Song Of The Day 2/17/2014: Sting featuring Brian Johnson - "Sky Hooks and Tartan Paint"


I am not in the habit of promoting Sting on these pages. The one time I featured a Police song it was sung by Andy Summers. Cautious as ever of being unnecessarily inflammatory against musicians who are just making a living and following their namaste-wishing muses, I don't want to make unnecessary character judgments about Sting. When I was a younger man, though, I would sometimes go on tirades that went on almost as long as one of Sting's legendarily epic (and apparently apocryphal) instances of tantric intercourse. Although not nearly as satisfying.

So when Sting says, "Hey, you all, I'm going to make an album about the shipbuilding community where I come from," you can expect that I'd go, "Yeah, that's nice. I'm going to stick my head in a bucket full of adobo sauce, blow bubbles into it, then pick my head up and announce that I've just conquered the Philippines by amphibious assault." But when he says that one of his collaborators on the project is going to be none other than Brian Johnson of AC/DC, a band I happily promote on these pages... well, okay, maybe the Philippines can wait for a sec.

The Sting album was called The Last Ship, and I haven't heard it. The song with Johnson, "Sky Hooks And Tartan Paint," is a traditional-sounding blend of sea chanty and raucous folk balladry. It did not make the final cut of the original album, but apparently is on the super deluxe package. Johnson, whose normal singing voice is a triumph of brimstone and piercing upper range, sings it in his normal voice, and he handles it quite well. Johnson's actually kind of a renaissance man in disguise: he races cars, co-wrote an opera and is an avowed Rodgers and Hammerstein fan. So intellectually this isn't a stretch for him.

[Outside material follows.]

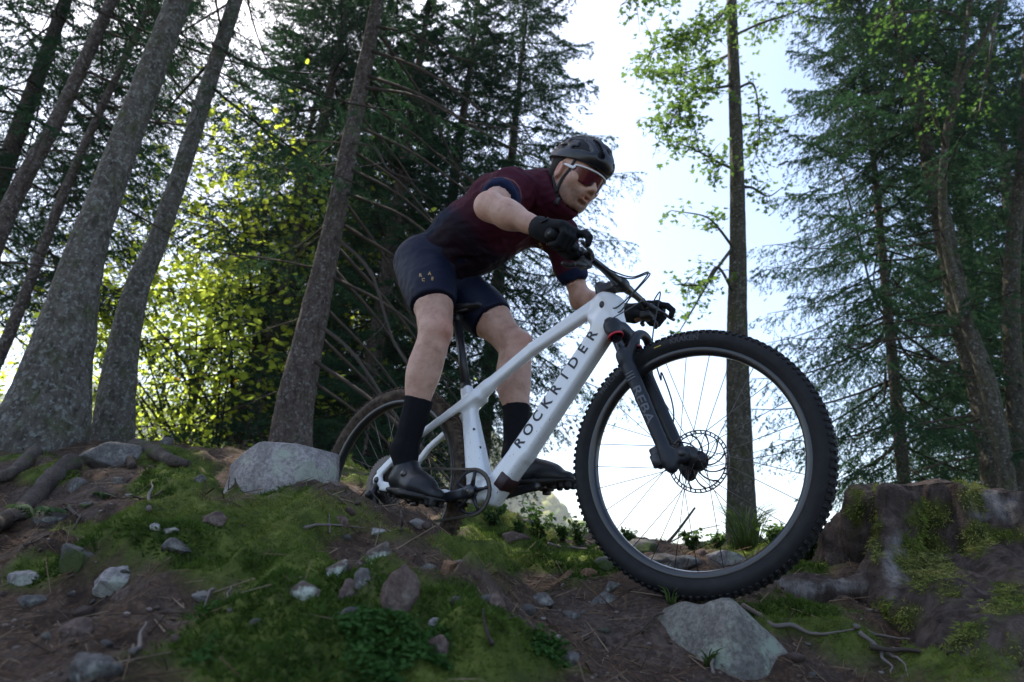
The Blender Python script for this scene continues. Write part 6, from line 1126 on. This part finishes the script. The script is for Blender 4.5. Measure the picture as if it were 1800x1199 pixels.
# ------------------------------------------------------------ the wood on the far hill, and the air between
r = np.random.default_rng(44); n = 600; x = r.uniform(-40, 75, n); y = r.uniform(255, 350, n); z = hill_z(x, y); IV, IF = ICO[2]; sz = r.uniform(1.8, 4.2, n); V = IV[None] * np.stack([sz, sz, sz * r.uniform(1., 1.7, n)], -1)[:, None]; C = np.stack([x, y, z + sz * 1.0], -1)[:, None]; V = V * (1 + .30 * fbm(V[..., 0] * .55 + C[..., 0], V[..., 1] * .55 + C[..., 1], V[..., 2] * .55, 3, 60))[..., None] + C
m_far = mat('far_foliage', (.09, .12, .035), .9, spec=.1); t = NT(m_far); t.color(t.mix(t.ramp(t.noise(1.3, 5, .7), [(.4, .0), (.6, 1.)]), t.ramp(t.attr('tint'), [(0, (.015, .035, .015)), (.5, (.04, .065, .02)), (1, (.10, .095, .025))]), t.ramp(t.attr('tint'), [(0, (.05, .09, .03)), (.5, (.18, .22, .05)), (1, (.30, .28, .08))])))  # shade in the crown gaps is put into the foliage colour
obj('distant_wood', V.reshape(-1, 3), (IF[None] + (np.arange(n) * len(IV))[:, None, None]).reshape(-1, 3), m_far, attrs={'tint': np.repeat(r.uniform(0, 1, n), len(IV))}, kind='stuff')
hz = bpy.data.materials.new('haze_air'); hz.use_nodes = True; nt = hz.node_tree; nt.nodes.clear(); ho = nt.nodes.new('ShaderNodeOutputMaterial'); pv = nt.nodes.new('ShaderNodeVolumePrincipled'); pv.inputs['Color'].default_value = (.92, .95, 1, 1); pv.inputs['Density'].default_value = .0006; pv.inputs['Anisotropy'].default_value = .35; nt.links.new(pv.outputs[0], ho.inputs['Volume'])
zlo, zhi, R_ = float(min(GZ.min(), HZ.min())) - 1.5, 85., float(max(abs(gx).max(), abs(gy).max())) + 20
V = np.array([(sx * R_, sy * R_, z) for z in (zlo, zhi) for sx, sy in ((-1, -1), (1, -1), (1, 1), (-1, 1))]); obj('haze', V, [(3, 2, 1, 0), (4, 5, 6, 7), (0, 1, 5, 4), (1, 2, 6, 5), (2, 3, 7, 6), (3, 0, 4, 7)], hz, smooth=False, kind='stuff')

Shockingly, this is not a traditional anthem, but actually written by Sting, and it's about nothing more than a boy running an errand to the local supply depot: "First off a brace of sky hooks and a packet of nail holes neat/And then three cans of tartan paint, and that's me task complete/The store-man swipes me on the head and sends me on me way/With a kick in the arse for me efforts, and such was my first day." I'm encouraged. I have also, now, seen everything.